<29>リベンジ

<29>リベンジ

久しぶりに寝込む。
ライブや仕事が立て込んで、ひと段落したところでうまく発熱した。こういうとき、宇宙の愛のようなものを感じる。ああ、これがライブのない日で良かった、と。1週間ほど本番は入ってないから、焦ることもなくゆっくり休める。もちろんその1週間にやるはずだったことは、あとからツケが来ることは来るが。とにかくライブじゃなくて良かった、と。

そう云えば、何年か前、過労ぎみだったところへタバコの煙をあび、そこへライブをやったので、炎症を起こして、歌っている間にみるみる声が出なくなったことがあった。名古屋でのことで、お客さんにはあんまりわからない感じだったと思うが、自分的にただ張り切って歌って枯れているのと違う、あの独特な『のどが終わってゆく感じ』がはっきりわかった。
だけどそのまま翌日神戸へ。本番前に整体に行ったり(これ、高くつくんだよなあ)、手を尽くしたけど、1曲目からすでに終わっていた。お客さんにもバレバレ。中には声の出ない感じのせつなさが歌にあってて良かった、と云って下さる、仏さまのような人もいらっしゃったが、なんとも申し訳ない気分だった。
そして。
その翌日宮崎へ行かねばならなかった。神戸どころでない、口から出るのはもう声と呼べないものだった。喋るのさえ出来ないのに、どうやって歌おう?だけども主催者と相談して、とにかく、行く、ということになった。あとは朧・・・。恍惚のブルースだった。ある意味。

いやはや。
それ以来、神戸と宮崎には恐れ多くて連絡できずにいたが、でもまた来てね、と云ってくれたっけなあ、いつかリベンジしないとなあ、とずっと頭のすみ、というか、頭のけっこうまん中あたりにあった。
そしてこの9月、宮崎へまた行けることになった。今体調を崩しておけば、熱、汗、咳、鼻水、鼻血。あらゆる穢れ。出すもの出して、すっきり行けそうだ。

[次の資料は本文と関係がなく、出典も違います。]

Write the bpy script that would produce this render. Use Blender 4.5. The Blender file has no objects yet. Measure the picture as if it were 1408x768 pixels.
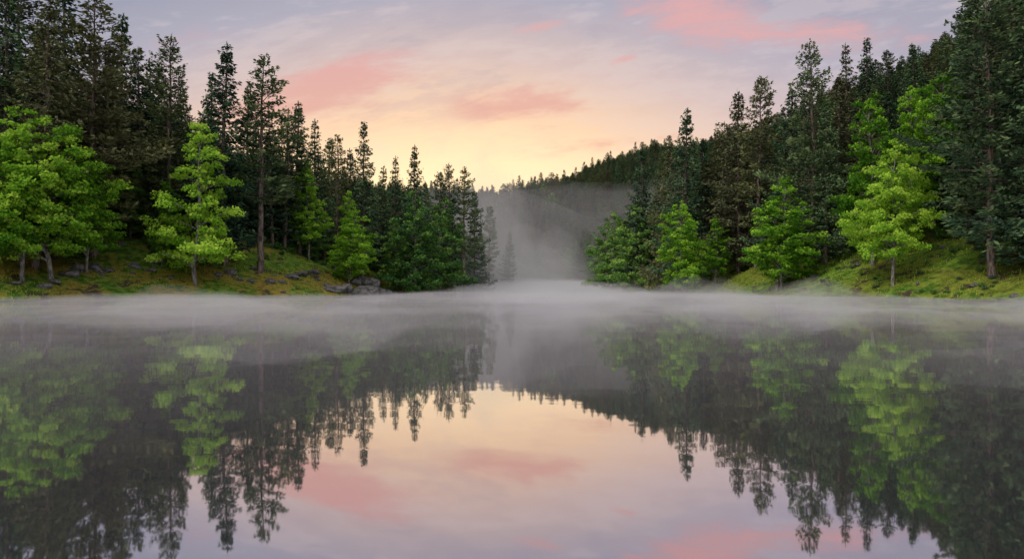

ああ、神さま、前回のリベンジ、どうか果たせますように!!

ところで、今日いちにち寝たきりだったが、昼過にRさんが書類を持って訪ねてきた。しばらく話をしていたら、いきなりテレビがついたのである。私は半分横になるような縦になるような、ウネウネ変な体勢を続けていたから、その拍子にリモコンを踏んづけたのかと思ったら、リモコンはピアノの鍵盤の上にあった。
Rさんは以前、私まわりで起きるあらゆる電気製品の異常について、他の全員がワタクシ周辺で、何か科学の解明できぬことが起きていると認めていたのを、ただ一人否定していた人である。あんまりムキになって否定するし、あいつぐ現象で私もイライラして、当時口ゲンカしたことさえあった。
だけどさすがのRさんも、これをきっかけについにそれを認めたのだった。テレビがつくのは、目にモノ云わすごとく、あまりに分かりやすかった。

そんなことでもちょっとリベンジを果たしたような気になりかけたが、いや、リベンジなどと云って喜んでる場合じゃない。私は電気製品の故障で、一体いくら余分な金を払っているか、知れたものじゃないのだ。